To draw these conclusions researchers David Easley of Cornell University and David Michayluk, Maureen O’Hara, and Talis J. Putnins of the University of Technology Sydney compare the holdings of 413 U.S. equity ETFs to a passive market portfolio from 2000 to 2017. They noted several trends in their analysis:
- The most passive ETFs tend to be the largest in terms of assets under management, while, with some exceptions, the most active ETFs are smaller. However, active ETFs are still a significant portion of the ETF market. For example, “very active” ETFs account for 84% of the number of funds if only 43% of assets.
- The more active ETFs are often more actively traded, with annual turnover that, in some instances, is more than seven times their market capitalization. Active ETFs appear to be used to make short-horizon bets on sectors or factors.
- Newer ETFs are generally more active than older ETFs. The first ETFs were “largely passive,” but the ETF market has evolved to become more active.
In sum, the authors suggest that “ETFs are best viewed as a continuum of products across the passive-active space.”
The Active S&P 500
“The (Mis)Uses of the S&P 500” by University of Toronto professor Adriana Z. Robertson suggests that the confusion of passive with active is a long-standing phenomenon. This is Robertson’s second paper on the active-passive frontier. She previously authored “Passive in Name Only: Delegated Management and ‘Index’ Investing,” which highlighted the number of funds based on custom indexes.
In this new paper, Robertson takes a deep dive into the construction of the S&P 500, one of the most commonly-used benchmark indexes. Both investment performance and corporate performance are often evaluated against the yardstick of S&P 500 returns.
However, as Robertson notes, “little attention has been paid to the index itself.” She describes the role of the S&P U.S. Index Committee, which exercises considerable discretion, as evidenced by the frequent changes made to eligibility requirements. More importantly, her analysis suggests that the changes in eligibility requirements are “primarily responsible” for the performance of the index.
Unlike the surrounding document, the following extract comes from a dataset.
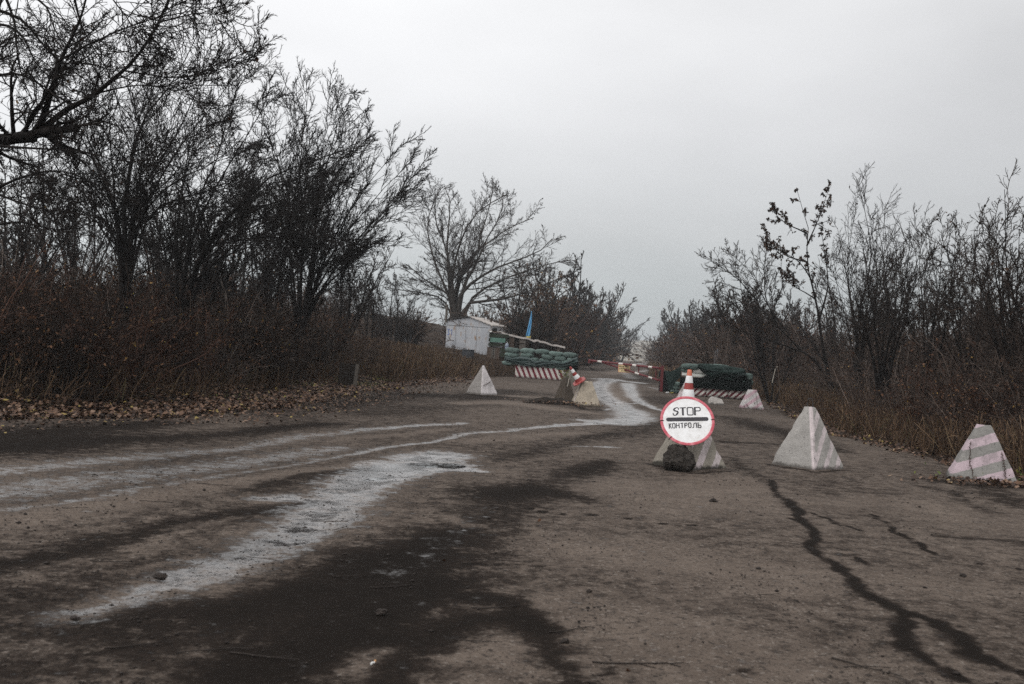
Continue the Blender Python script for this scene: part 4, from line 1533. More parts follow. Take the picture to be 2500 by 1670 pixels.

Robertson believes that this work has important implications for the use of the S&P 500, as a passive benchmark for evaluating performance, whether investment or corporate.
The Bottom Line
Drawing a sharp line between active and passive doesn’t make sense in today’s investment environment – if it ever made sense. Recent academic studies make it clear that even portfolios that are fully invested in index funds are likely to have an active component.